Pour l’instant, douze parlements nationaux l’ont ratifié [dont les pays baltes, la République tchèque, la Croatie, le Danemark, Malte, la Suède, la Finlande, le Portugal et l’Espagne, NDLR]. L’Autriche, qui avait annoncé qu’elle ne l’accepterait pas, l’a finalement ratifié. À voir ce que va faire l’Italie qui est le seul État à s’y opposer publiquement. Du côté de la France, on attend qu’elle se rende compte qu’elle n’a pas été capable de mettre en place son plan d’action… Elle doit s’opposer au Ceta et à tous les accords qui arrivent tant qu’on refusera de faire des accords de commerce des accords climato-compatibles.

Le Ceta restera « provisoirement » en vigueur même en cas de rejet d’un parlement national selon les dires de Pierre Moscovici. Pourquoi ?
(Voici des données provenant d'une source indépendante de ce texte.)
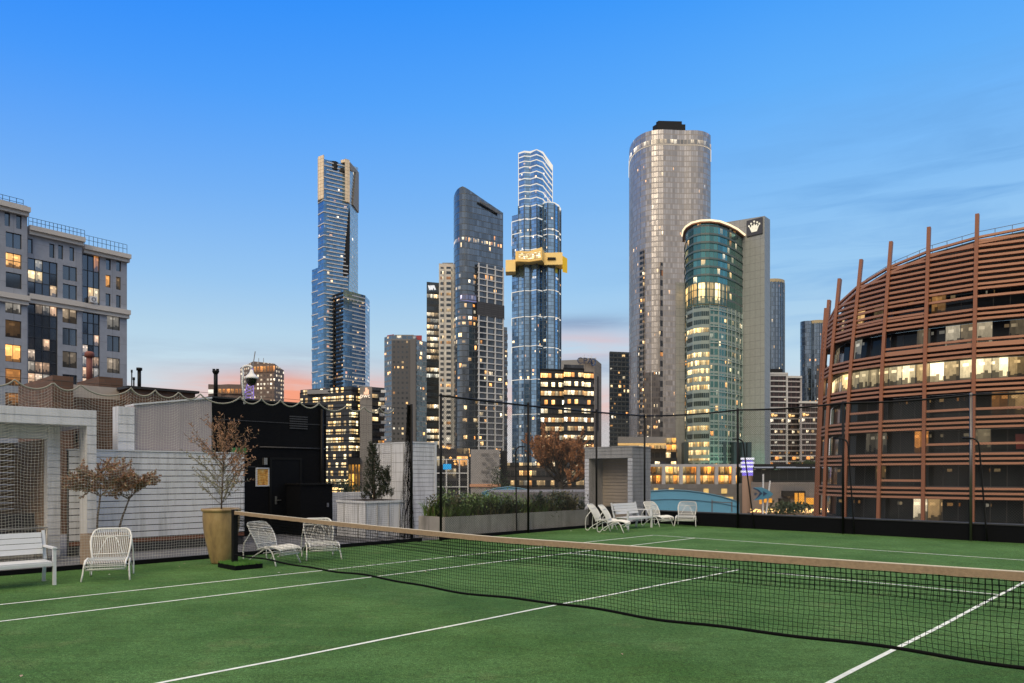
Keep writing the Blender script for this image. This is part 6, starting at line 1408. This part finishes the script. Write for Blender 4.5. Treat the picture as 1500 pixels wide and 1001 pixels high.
Cs = section(120.2, 186, (155, 368), 1.8, [(357, 333, 430, 545, 'cwc', 3, 3), (457, 347, 478, 400, 'off', 1, 1), (502, 355, 522, 405, 'off', 1, 1), (456, 422, 477, 475, 'warm', 1, 1), (501, 430, 521, 485, 'dim', 1, 1), (456, 502, 477, 555, 'off', 1, 1), (501, 509, 521, 562, 'off', 1, 1),
    (357, 582, 430, 915, 'cwb', 3, 7), (462, 595, 517, 658, 'pale', 2, 1), (462, 684, 517, 752, 'off', 2, 1), (462, 780, 517, 845, 'pale', 2, 1)])
def ledge(px0, px1, off, vy, h, out, nm='ledge'):
    (t0, z), (t1, _) = fac(px0, vy, off), fac(px1, vy, off); z = fac((px0 + px1) / 2, vy, off)[1]
    q = [fpt(t0, off - out, 0), fpt(t1, off - out, 0), fpt(t1, off + .3, 0), fpt(t0, off + .3, 0)]; m = MB(); m.prism([(p[0], p[1]) for p in q], z - h, z); m.prism([(p[0], p[1]) for p in (fpt(t0, off - out * .6, 0), fpt(t1 - .1, off - out * .6, 0), fpt(t1 - .1, off + .3, 0), fpt(t0, off + .3, 0))], z - h * 1.8, z - h - .002); m.build(nm, LEDGE, lb)
ledge(-60, 42, 0, 293.5, .7, .9); ledge(41, 122, .9, 340.5, .7, .9); ledge(121, 189, 1.8, 367, .7, .9)
ledge(-60, 42, 0, 426.5, .75, .7); ledge(41, 122, .9, 437.5, .75, .7); ledge(121, 189, 1.8, 450, .75, .7)
def railing(px0, px1, off, vy, h, n_):
    (t0, _), (t1, _) = fac(px0, vy, off), fac(px1, vy, off); z = fac((px0 + px1) / 2, vy, off)[1]; m = MB()
    for k in range(n_ + 1): t_ = t0 + (t1 - t0) * k / n_; m.beam(fpt(t_, off, z), fpt(t_, off, z + h), .05, .05)
    for hh in (h, h * .55): m.beam(fpt(t0, off, z + hh), fpt(t1, off, z + hh), .05, .05)
    m.build('roof_railing', BLACKM, lb)
railing(-60, 34, .5, 293.5, 1.2, 9); railing(42, 124, 1.5, 340, 1.25, 14); railing(124, 186, 2.6, 366, 1.6, 10)
(t0, z0) = fac(*C(380, 541), 1.8); (t1, z1) = fac(*C(408, 520), 1.8)
r = thing('air_conditioner', 'white air conditioner box on the ledge of the left office building', 'air conditioner', fpt(t0, 1.5, z0))
m = MB(); q = [fpt(t0, .9, 0), fpt(t1, .9, 0), fpt(t1, 1.7, 0), fpt(t0, 1.7, 0)]; m.prism([(p[0], p[1]) for p in q], z0, z1); m.build('casing', WP2, r)
m = MB(); c = (Vector(fpt((t0 + t1) / 2, .86, (z0 + z1) / 2))); u1, u2 = Vector((FD.x, FD.y, 0)), Vector((0, 0, 1)); m.tube([c + (u1 * math.cos(k * .5236) + u2 * math.sin(k * .5236)) * .28 for k in range(13)], .04, 5); m.build('fan_grille', BLACKM, r)
# rusty red flue in front of its lower part
Y = 70
r = thing('red_flue', 'rusty red round flue standing in front of the left office building', 'flue', (*U(131, Y), 4))
m = MB(); x, y = U(131, Y); m.tube([(x, y, zz(565, Y)), (x, y, zz(523, Y))], .27, 12); m.build('pipe', mat('flue_red', (.19, .06, .045), .7, var=.2, vs=2), r)
m = MB(); m.lathe([(.27, 0), (.42, .05), (.42, .4), (.3, .55), (0, .6)], (x, y, zz(524, Y)), 14); m.build('cowl', MATS['flue_red'], r)
# ---------- brown brick roof building behind the netting
BRICK = panel('brown_brick', (.125, .068, .045), (.46, .16), .02, lcol=(.10, .075, .06), rough=.9, var=.22, brick=True)
BRX = -19.0
def bz(u, v, cx): return zz(v, yAt(cx, onx(u, cx)))
r = thing('brick_building', 'brown brick roof building rising behind the pale netting', 'building', cp(BRX, -2, 0))
def brick_block(u0, u1, v, cx, depth=4, nm='brick_wall', mt_=None):
    a, b = onx(u0, cx), onx(u1, cx); z = bz((u0 + u1) / 2, v, cx); m = MB()
    pl_ = [tuple(cp(cx, a))[:2], tuple(cp(cx, b))[:2], tuple(cp(cx - depth, b))[:2], tuple(cp(cx - depth, a))[:2]]
    m.prism(pl_, -6, z, zb=-6); m.build(nm, mt_ or BRICK, r); return a, b, z
brick_block(77, 107.5, 551, BRX + .6); a, b, z = brick_block(107.5, 190, 584.5, BRX); a2, b2, z2 = brick_block(190, 286, 573, BRX + .3)
m = MB(); m.cbox(BRX - 4, a2 - .1, z2, BRX + .4, b2 + .1, z2 + .08); m.build('roof_edge', mat('dark_trim', (.02, .019, .018), .6), r)
brick_block(145, 180, 553, BRX - 9, 3, 'ruined_parapet')
a3, b3 = onx(103, BRX - .6), onx(190, BRX - .6); m = MB(); pl_ = [tuple(cp(BRX - .6, a3))[:2], tuple(cp(BRX - .6, b3))[:2], tuple(cp(BRX - 1, b3))[:2], tuple(cp(BRX - 1, a3))[:2]]; m.prism(pl_, 0, [bz(103, 563, BRX - .6), bz(190, 570, BRX - .6)] * 1 + [bz(190, 570, BRX - .6), bz(103, 563, BRX - .6)]); m.build('pale_patch', mat('pale_patch', (.42, .38, .34), .8, var=.15), r)
for (ua, ub, va, vb) in ((104, 107, 636, 648), (111, 114, 636, 648), (172, 176, 595, 608), (172, 176, 633, 648)):
    m = MB(); ya, yb = onx(ua, BRX), onx(ub, BRX); m.cbox(BRX, ya, bz(ua, vb, BRX), BRX + .04, yb, bz(ua, va, BRX)); m.build('slot_window', DARKF, r)
def pole(u, v0, v1, cx, rad, lab):
    yy = onx(u, cx); p_ = cp(cx, yy); r_ = thing('roof_pole', lab, 'pole', (p_.x, p_.y, zz(v1, p_.y))); m = MB(); m.tube([(p_.x, p_.y, zz(v1, p_.y)), (p_.x, p_.y, zz(v0, p_.y))], rad, 8); m.build('pole', BLACKM, r_); m = MB(); m.tube([(p_.x, p_.y, zz(v0 + 1, p_.y)), (p_.x, p_.y, zz(v0 - 3, p_.y))], rad * 1.6, 8); m.build('cap', BLACKM, r_)
pole(204, 542, 578, BRX - 1, .06, 'black roof pole on the brick building, nearest to the sky gap')
pole(196, 556, 578, BRX - 1, .025, 'very thin roof aerial just left of the black roof pole')
pole(193, 545, 578, BRX - 2, .02, 'thinnest tall aerial at the right edge of the grey stepped building')
# ================= copper clad curved building
COP = mat('copper_fin', (.28, .11, .06), .5, .15, var=.10, vs=.4); COPB = mat('copper_bar', (.42, .20, .12), .5, .15, var=.08, vs=.3)
cb_ = thing('copper_clad_building', 'curved building wrapped in copper coloured fins and louvres at the right', 'building', (60, 95, GZ))
fins = [ # (Y, [(v, u)...] top to bottom)
    (108.5, [(452, 1213), (540, 1206), (760, 1197), (900, 1195)]),
    (104.0, [(440, 1217.6), (540, 1210), (660, 1204), (757, 1201), (900, 1199)]),
    (99.5, [(409, 1233), (540, 1220), (660, 1213), (757, 1210), (900, 1207)]),
    (95.5, [(381, 1264), (540, 1248), (660, 1242), (757, 1239), (900, 1237)]),
    (91.5, [(355, 1307), (460, 1299), (540, 1294), (757, 1288), (900, 1286)]),
    (88.0, [(334, 1362), (540, 1356), (757, 1353), (900, 1352)]),
    (84.5, [(315, 1432), (540, 1427), (757, 1425), (900, 1424)]),
    (82.0, [(290, 1514), (540, 1507), (757, 1504), (900, 1503)]),
    (80.5, [(270, 1600), (540, 1596), (757, 1594), (900, 1593)]),
    (80.0, [(255, 1690), (540, 1688), (900, 1686)])]
def fu(i, z):
    Y, pr_ = fins[i]; v = HZ - (z - CAM) * F / Y
    if v <= pr_[0][0]: (v0, u0), (v1, u1) = pr_[0], pr_[1]
    elif v >= pr_[-1][0]: (v0, u0), (v1, u1) = pr_[-2], pr_[-1]
    else:
        for k in range(len(pr_) - 1):
            if pr_[k][0] <= v <= pr_[k + 1][0]: (v0, u0), (v1, u1) = pr_[k], pr_[k + 1]; break
    return u0 + (u1 - u0) * (v - v0) / (v1 - v0)
def finP(i, z, inn=0.0):
    Y = fins[i][0]; p_ = Vector(((fu(i, z) - 750) * Y / F, Y, z))
    if inn:
        j0, j1 = max(0, i - 1), min(len(fins) - 1, i + 1); a_ = Vector(U(fins[j0][1][1][1], fins[j0][0])); b_ = Vector(U(fins[j1][1][1][1], fins[j1][0])); d_ = (b_ - a_).normalized(); p_ += Vector((-d_.y, d_.x, 0)) * inn
    return p_
for i in range(len(fins)):
    m = MB(); zs = [GZ + 12, -6, 2, 8, 14, 19, 24, zz(fins[i][1][0][0], fins[i][0])]; j0, j1 = max(0, i - 1), min(len(fins) - 1, i + 1)
    for za, zb2 in zip(zs, zs[1:]):
        if zb2 <= za: continue
        a_, b_ = finP(i, za, -.25), finP(i, zb2, -.25); m.beam(a_, b_, .62 if i > 2 else .8, .38, up=Vector((1, -.8, 0)))
    m.build('fin', COP, cb_)
rowz = [-9.0, -5.0, -.84, 3.14, 7.3, 11.5, 15.4, 19.6]
ztops = {0: 22.5, 1: 23.2, 2: 24.6, 3: 26.2, 4: 27.4, 5: 28.3, 6: 28.8, 7: 29.2, 8: 29.4, 9: 29.5}
def arc(z, inn, z_i=None): return [finP(i, z, inn) for i in range(len(fins))]
for i in range(len(fins) - 1):      # louvre bars bay by bay
    m = MB(); bars = []
    for z in rowz: bars += [z + .95, z + .4, z - .15]
    if i in (3, 5, 6): bars += [9.2 + .3 * (i == 3)]
    if i >= 5: bars += [22.0, 22.9]
    if i in (5, 6, 7): bars += [5.0 if i == 7 else 5.25]
    if i in (4, 7): bars += [1.0]
    zt2 = min(ztops[i], ztops[i + 1]); z = 23.4 if i > 2 else 20.5; 
    if i in (3, 4): bars += [20.9, 21.5, 22.3, 22.8]
    while z < zt2 - .2: bars.append(z); z += .62
    bars += [16.6, 17.1] if i in (4, 5, 6, 7, 8) else []
    bars.sort(); last = None
    for zb2 in bars:
        if last is not None and zb2 - last > 1.0: m.build('louvre_bank', COPB, cb_); m = MB()
        ta2, tb2 = finP(i, zb2, -.1), finP(i + 1, zb2, -.1); last = zb2
        m.beam(ta2, tb2, .46, .26)
    za, zb2 = ztops[i], ztops[i + 1]; m.beam(finP(i, za - .05, -.1), finP(i + 1, zb2 - .05, -.1), .42, .24); m.beam(finP(i, za - .75, -.1), finP(i + 1, zb2 - .75, -.1), .42, .24)
    m.build('louvre_bank', COPB, cb_)
OFFG = lambda nm, p, st, seed, **k: glass(nm, (.05, .055, .06), p=p, st=st, metal=.5, rough=.06, frame=(.025, .0, .025, .0), fcol=(.02, .02, .022), seed=seed, seethru=.75, detail=5, spark=.30, dspec=.1, **k)
OG = [OFFG('of_a', .12, .6, 90), OFFG('of_b', .16, .7, 91), OFFG('of_c', .14, .5, 92), OFFG('of_d', .30, .4, 93, ramp=WARM), OFFG('of_e', .20, .6, 94), OFFG('of_lit', 9, 1.5, 95, ramp=[(0, (1, .66, .28)), (1, (1, .82, .48))]), OFFG('of_g', .5, .42, 96, ramp=COOL), OFFG('of_h', .28, .5, 97, ramp=WARM)]
SLABD = mat('slab_dark', (.035, .036, .042), .7, var=.1, vs=.3)
for k, z in enumerate(rowz):
    zn = rowz[k + 1] if k + 1 < len(rowz) else 23.6
    m = MB(); pz = arc(z + 1.2, 1.3); tz_ = arc(zn - .35, 1.3); dd_ = 0
    for i in range(len(pz) - 1):
        L = (pz[i + 1] - pz[i]).length; nP = max(1, round(L / 1.45)); m.face([pz[i], pz[i + 1], tz_[i + 1], tz_[i]], [(dd_, .001), (dd_ + nP, .001), (dd_ + nP, .999), (dd_, .999)]); dd_ += nP
    m.build('window_band', OG[k % 8], cb_)
    m = MB()
    for i in range(len(pz) - 1):
        a0_, a1_ = finP(i, z - .35, 1.25), finP(i + 1, z - .35, 1.25); b0_, b1_ = finP(i, z - .35, .35), finP(i + 1, z - .35, .35)
        h2 = Vector((0, 0, 1.55)); m.face([b0_, b1_, b1_ + h2, b0_ + h2]); m.face([b0_ + h2, b1_ + h2, a1_ + h2, a0_ + h2]); m.face([b1_, b0_, a0_, a1_]); m.face([a1_, a0_, a0_ + h2, a1_ + h2])
    m.build('floor_slab', SLABD, cb_)
m = MB()      # inner walls at the top and roof
for i in range(len(fins) - 1):
    a_, b_ = finP(i, 23.2, .9), finP(i + 1, 23.2, .9); m.face([a_, b_, Vector((b_.x, b_.y, ztops[i + 1] - .1)), Vector((a_.x, a_.y, ztops[i] - .1))])
    m.face([Vector((a_.x, a_.y, ztops[i] - .1)), Vector((b_.x, b_.y, ztops[i + 1] - .1)), Vector((b_.x + 18, b_.y + 22, ztops[i + 1] + .6)), Vector((a_.x + 18, a_.y + 18, ztops[i] + .6))])
a_ = finP(0, 23, .9); m.face([Vector((a_.x, a_.y, GZ)), Vector((a_.x, a_.y, ztops[0])), Vector((a_.x + 18, a_.y + 18, ztops[0])), Vector((a_.x + 18, a_.y + 18, GZ))])
m.build('roof', mat('roof_dark', (.025, .025, .028), .6), cb_)
m = MB()
for i in range(2, len(fins) - 1):
    a_, b_ = finP(i, ztops[i] + 1.0, 1.0), finP(i + 1, ztops[i + 1] + 1.0, 1.0); a_.z, b_.z = ztops[i] + .9, ztops[i + 1] + .9; m.tube([a_, b_], .035, 4)
    for q in (0, .33, .66): c_ = a_.lerp(b_, q); m.tube([c_, c_ - Vector((0, 0, 1))], .03, 4)
m.build('roof_rail', G_, cb_)
m = MB()      # red wall panel seen in the lower floors
a_, b_ = finP(5, 4.3, 1.2), finP(7, 4.3, 1.2); a_ = a_.lerp(b_, .25); m.face([Vector((a_.x, a_.y, 4.6)), Vector((b_.x, b_.y, 4.6)), Vector((b_.x, b_.y, 6.3)), Vector((a_.x, a_.y, 6.3))]); m.build('red_wall_panel', mat('red_panel', (.16, .018, .014), .3, var=.4, vs=.8), cb_)
m = MB()
for (i, f_, z, w_, h2) in ((7, .1, .9, .9, .6), (7, .05, .3, .7, .5)): a_, b_ = finP(i, z, 1.15), finP(i + 1, z, 1.15); c_ = a_.lerp(b_, f_); e_ = a_.lerp(b_, f_ + w_ / 7); m.face([Vector((c_.x, c_.y, z)), Vector((e_.x, e_.y, z)), Vector((e_.x, e_.y, z + h2)), Vector((c_.x, c_.y, z + h2))])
Le Ceta est un accord jugé « mixte », c’est-à-dire qu’il relève à la fois des compétences de l’UE et de ses États-membres. C’est d’ailleurs pour ça que le Ceta est entré en vigueur à 95 % : car ce sont 95 % de compétences exclusives de l’UE. Seuls les tribunaux d’arbitrage nécessitent une ratification de tous les États pour entrer en vigueur. La question que l’on pose, et sur laquelle la Commission européenne n’a jamais voulu répondre clairement c’est : qu’est-ce qui se passe si finalement un État dit non ? Les traités de l’UE disent qu’il faut l’unanimité pour y rentrer… mais aussi pour en sortir. Théoriquement, si un État refuse le Ceta, il faut que les 28 – demain 27 – soient d’accord pour arrêter le Ceta. Une crise politico-juridique serait alors à envisager. Mais dans la situation actuelle le risque principal est que le Ceta reste en vigueur de manière provisoire… pendant des années.